Travelers seeking destination information, but not necessarily inspiration, have a new, yet surprisingly familiar, resource to add to their research efforts.
On Tuesday, the Wikimedia Foundation, the folks behind Wikipedia, officially launched Wikivoyage.org, an encyclopedic website dedicated to providing free, collaboratively edited content about travel.
"There's a huge global demand for travel information but very few sources are both comprehensive and non-commercial. That's about to change," said Sue Gardner, executive director of the Wikimedia Foundation in a statement.

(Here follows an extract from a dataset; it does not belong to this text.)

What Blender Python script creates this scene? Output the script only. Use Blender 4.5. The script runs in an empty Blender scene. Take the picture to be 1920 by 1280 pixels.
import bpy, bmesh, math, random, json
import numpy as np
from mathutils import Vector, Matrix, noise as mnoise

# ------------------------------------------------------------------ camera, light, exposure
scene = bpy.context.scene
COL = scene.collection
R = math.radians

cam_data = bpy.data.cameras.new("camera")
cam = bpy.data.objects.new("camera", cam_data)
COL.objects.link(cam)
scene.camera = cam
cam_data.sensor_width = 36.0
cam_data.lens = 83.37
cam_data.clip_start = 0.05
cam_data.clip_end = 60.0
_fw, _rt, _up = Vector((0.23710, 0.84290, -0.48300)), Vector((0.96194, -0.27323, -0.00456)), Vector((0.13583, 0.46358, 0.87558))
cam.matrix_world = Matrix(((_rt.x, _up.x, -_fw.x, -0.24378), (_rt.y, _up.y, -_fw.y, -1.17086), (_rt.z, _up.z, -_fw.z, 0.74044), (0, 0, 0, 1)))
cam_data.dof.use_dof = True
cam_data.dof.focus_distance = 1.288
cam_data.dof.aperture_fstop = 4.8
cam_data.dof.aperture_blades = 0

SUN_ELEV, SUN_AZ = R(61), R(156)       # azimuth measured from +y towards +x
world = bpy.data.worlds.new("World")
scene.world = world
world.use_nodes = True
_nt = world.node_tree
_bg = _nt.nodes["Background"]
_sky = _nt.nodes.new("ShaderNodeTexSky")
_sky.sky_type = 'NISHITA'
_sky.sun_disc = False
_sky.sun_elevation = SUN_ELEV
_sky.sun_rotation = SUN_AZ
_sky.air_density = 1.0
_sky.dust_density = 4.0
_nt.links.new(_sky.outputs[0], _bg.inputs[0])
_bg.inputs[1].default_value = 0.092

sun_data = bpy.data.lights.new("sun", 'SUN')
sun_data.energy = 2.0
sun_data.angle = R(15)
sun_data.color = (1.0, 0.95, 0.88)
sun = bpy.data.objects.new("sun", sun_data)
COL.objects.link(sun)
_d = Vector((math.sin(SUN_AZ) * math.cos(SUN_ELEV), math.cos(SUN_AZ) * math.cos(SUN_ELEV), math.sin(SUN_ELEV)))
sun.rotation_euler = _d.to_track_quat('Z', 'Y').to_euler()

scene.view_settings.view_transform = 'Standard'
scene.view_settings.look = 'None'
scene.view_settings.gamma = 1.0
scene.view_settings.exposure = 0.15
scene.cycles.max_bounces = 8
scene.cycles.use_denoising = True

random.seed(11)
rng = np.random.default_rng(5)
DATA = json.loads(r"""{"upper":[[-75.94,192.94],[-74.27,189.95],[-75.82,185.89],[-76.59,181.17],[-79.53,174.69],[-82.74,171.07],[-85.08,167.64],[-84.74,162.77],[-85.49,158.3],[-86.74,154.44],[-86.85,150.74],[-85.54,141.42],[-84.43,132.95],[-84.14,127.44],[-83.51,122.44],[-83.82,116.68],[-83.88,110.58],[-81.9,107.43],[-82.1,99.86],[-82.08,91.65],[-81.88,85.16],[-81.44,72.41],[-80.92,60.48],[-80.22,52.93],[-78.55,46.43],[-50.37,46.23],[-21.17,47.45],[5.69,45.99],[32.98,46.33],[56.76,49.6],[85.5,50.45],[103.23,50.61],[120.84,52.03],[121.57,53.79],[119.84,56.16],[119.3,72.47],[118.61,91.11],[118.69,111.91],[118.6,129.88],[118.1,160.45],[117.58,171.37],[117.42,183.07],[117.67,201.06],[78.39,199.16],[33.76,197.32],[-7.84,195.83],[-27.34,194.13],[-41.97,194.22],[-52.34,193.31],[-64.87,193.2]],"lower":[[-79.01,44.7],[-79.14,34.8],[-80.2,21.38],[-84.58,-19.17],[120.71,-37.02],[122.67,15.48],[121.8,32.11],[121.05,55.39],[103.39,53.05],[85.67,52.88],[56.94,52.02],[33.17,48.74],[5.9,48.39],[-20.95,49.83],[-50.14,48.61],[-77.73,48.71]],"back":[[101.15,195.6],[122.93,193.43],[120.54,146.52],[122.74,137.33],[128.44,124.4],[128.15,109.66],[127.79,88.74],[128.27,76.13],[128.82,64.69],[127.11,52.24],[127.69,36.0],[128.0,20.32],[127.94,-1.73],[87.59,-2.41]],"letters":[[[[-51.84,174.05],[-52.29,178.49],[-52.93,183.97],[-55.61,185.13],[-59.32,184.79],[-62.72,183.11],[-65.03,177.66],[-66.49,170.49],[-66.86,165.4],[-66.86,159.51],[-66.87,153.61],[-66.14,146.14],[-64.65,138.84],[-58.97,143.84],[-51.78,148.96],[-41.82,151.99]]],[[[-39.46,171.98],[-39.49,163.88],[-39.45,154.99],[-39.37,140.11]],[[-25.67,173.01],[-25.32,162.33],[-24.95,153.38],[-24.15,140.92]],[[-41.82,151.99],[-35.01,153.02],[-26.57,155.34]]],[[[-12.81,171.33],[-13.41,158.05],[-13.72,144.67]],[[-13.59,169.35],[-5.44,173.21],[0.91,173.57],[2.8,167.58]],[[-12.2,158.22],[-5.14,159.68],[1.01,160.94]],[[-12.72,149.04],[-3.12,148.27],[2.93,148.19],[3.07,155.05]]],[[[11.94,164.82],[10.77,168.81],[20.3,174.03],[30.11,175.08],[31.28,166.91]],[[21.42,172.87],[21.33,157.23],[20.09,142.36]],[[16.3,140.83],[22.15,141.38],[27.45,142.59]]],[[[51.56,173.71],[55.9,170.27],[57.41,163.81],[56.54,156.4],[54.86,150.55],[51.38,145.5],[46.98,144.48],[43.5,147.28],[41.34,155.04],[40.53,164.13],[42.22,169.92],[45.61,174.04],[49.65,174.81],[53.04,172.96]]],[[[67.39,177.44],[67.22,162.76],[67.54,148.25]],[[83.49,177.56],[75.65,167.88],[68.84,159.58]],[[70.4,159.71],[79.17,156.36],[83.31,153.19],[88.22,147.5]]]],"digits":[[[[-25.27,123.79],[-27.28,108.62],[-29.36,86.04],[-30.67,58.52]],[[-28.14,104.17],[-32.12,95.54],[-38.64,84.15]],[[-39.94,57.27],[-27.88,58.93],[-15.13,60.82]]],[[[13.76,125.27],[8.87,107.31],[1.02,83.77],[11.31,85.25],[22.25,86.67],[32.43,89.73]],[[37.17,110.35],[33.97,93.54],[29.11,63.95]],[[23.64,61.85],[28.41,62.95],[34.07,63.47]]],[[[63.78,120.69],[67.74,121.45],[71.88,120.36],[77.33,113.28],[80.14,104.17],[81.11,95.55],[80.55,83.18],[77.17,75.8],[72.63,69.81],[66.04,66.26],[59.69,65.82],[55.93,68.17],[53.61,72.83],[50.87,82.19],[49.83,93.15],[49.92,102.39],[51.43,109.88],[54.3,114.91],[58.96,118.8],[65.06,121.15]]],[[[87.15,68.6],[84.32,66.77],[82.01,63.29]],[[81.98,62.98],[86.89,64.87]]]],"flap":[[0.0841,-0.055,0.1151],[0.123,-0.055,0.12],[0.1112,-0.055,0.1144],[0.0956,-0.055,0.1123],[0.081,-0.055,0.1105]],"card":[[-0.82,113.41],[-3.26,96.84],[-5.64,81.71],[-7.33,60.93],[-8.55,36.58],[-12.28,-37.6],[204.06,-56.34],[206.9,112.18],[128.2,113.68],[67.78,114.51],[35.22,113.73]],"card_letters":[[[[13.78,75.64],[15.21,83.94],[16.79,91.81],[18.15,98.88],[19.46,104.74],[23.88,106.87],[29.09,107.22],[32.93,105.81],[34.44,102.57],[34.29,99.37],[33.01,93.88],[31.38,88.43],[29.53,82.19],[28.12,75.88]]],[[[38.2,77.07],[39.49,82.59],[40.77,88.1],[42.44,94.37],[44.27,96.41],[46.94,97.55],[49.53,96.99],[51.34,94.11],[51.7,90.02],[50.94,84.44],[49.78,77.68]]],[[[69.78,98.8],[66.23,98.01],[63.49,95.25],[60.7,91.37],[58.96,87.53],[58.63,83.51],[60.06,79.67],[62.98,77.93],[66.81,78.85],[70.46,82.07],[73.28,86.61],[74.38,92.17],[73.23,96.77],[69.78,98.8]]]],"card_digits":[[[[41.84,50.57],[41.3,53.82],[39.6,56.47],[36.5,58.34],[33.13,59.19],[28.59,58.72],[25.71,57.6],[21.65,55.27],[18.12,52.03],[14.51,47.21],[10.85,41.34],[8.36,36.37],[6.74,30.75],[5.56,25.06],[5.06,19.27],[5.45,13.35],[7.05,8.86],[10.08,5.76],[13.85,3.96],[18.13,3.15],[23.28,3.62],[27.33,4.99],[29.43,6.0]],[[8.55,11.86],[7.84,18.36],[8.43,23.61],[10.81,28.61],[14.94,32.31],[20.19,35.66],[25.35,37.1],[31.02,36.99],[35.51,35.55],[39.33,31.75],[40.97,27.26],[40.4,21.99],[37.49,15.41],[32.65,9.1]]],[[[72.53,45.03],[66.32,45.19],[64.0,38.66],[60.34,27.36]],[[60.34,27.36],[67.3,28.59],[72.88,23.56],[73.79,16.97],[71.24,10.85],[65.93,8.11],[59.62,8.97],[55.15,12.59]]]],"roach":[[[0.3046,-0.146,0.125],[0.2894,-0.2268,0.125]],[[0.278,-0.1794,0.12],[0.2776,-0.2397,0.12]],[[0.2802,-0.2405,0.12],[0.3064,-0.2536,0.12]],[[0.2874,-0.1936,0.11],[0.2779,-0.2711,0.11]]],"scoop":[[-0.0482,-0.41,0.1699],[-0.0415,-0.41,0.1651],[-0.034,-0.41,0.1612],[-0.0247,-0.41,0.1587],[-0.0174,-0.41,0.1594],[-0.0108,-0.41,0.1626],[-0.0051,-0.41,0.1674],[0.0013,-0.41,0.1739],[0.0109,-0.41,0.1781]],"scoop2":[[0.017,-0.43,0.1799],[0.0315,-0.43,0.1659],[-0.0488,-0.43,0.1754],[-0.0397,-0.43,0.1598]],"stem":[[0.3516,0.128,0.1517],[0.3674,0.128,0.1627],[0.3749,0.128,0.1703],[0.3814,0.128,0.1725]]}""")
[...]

The site, which originally launched as Wikitravel in Germany in 2006, joined the Wikimedia family in October 2012 and has been in beta since November. Launching on the 12th anniversary of Wikipedia’s own debut, the site currently features approximately 50,000 articles on destinations, itineraries and other travel topics. As with its sister site, it relies completely on user-generated content, allows anyone to edit that content and accepts no advertising.
That combination, say observers, could present a powerful tool for travelers and a serious threat to traditional guidebook publishers. In fact, it’s not hard to imagine Wikivoyage having the same impact on guidebook publishers that its sister site has had on encyclopedias.

“It’s probably not going to make many traditional publishers very happy to have all that content out there,” said author and industry veteran Bruce Batchelor, CEO of Trelawny Consulting Group Ltd., in Victoria, B.C. Add in changing consumer habits and closing bookstores, and “it’s becoming more of a challenge for them to find their audience,” he told NBC News.
Clearly, some of that audience has simply migrated to publishers’ digital products but there’s no escaping the fact that sales of printed travel guides are in steep decline. According to Nielsen Bookscan, the nation’s retailers sold 7.97 million books in the adult non-fiction/travel category last year, a 19-percent drop from 2011 and a 27-percent drop from 2010.
“There’s a lot more product in the market,” said Batchelor. “Anybody can produce the material so (publishers) are losing the advantage they had in terms of being content gatherers and curators.”
Not necessarily, counters Brice Gosnell, vice president of publishing for Lonely Planet.
“It’s been 10 or 12 years since we’ve had this sort of competition and what we’ve found is that people still want branded, trusted content,” he told NBC News. “With user-generated content, you don’t know who it is and you don’t know what their experience is.”
Nor is Wiki-style content likely to provide much in the way of travel inspiration. As anyone who has used Wikipedia well knows, the site doesn’t exactly sing (nor is it designed to). With both Wikipedia and Wikivoyage, the prose is intended to be objective, which means it’s often unintentionally dry as a bone.
That’s fine if you’re researching, say, iguanas, says Gosnell, but less so for travel, a subject that people feel passionate about and approach very personally.
“You’re not going to get the tone or the personality that you do from brands that people having been using for years,” he said. “One of the things we pride ourselves on is being a familiar voice that people are comfortable with.”
“The key thing is guidance,” said Mark Henshall, longtime travel editor and now content director at Propellernet, a UK-based digital agency. “If it’s just information you need, then yes, Wikipedia does a good job of that. The difference with travel is that people are looking for personally meaningful stories, not just a laundry list of information.”
Ultimately, says Henshall, we’re in the early days of this scenario and it’s premature to suggest that travel guidebooks will go the way of encyclopedias.
“Wikivoyage is a good addition but that doesn’t mean people will end their search there,” he told NBC News. “People make travel decisions based on friends, family, the blogosphere or something they see on TV. It’s a complex stream of information and for that reason they’re looking for content that demonstrates authority, trust and expertise.
“Travel is a big space and Wikivoyage may increase that space rather than just taking a bigger part of the same pie.”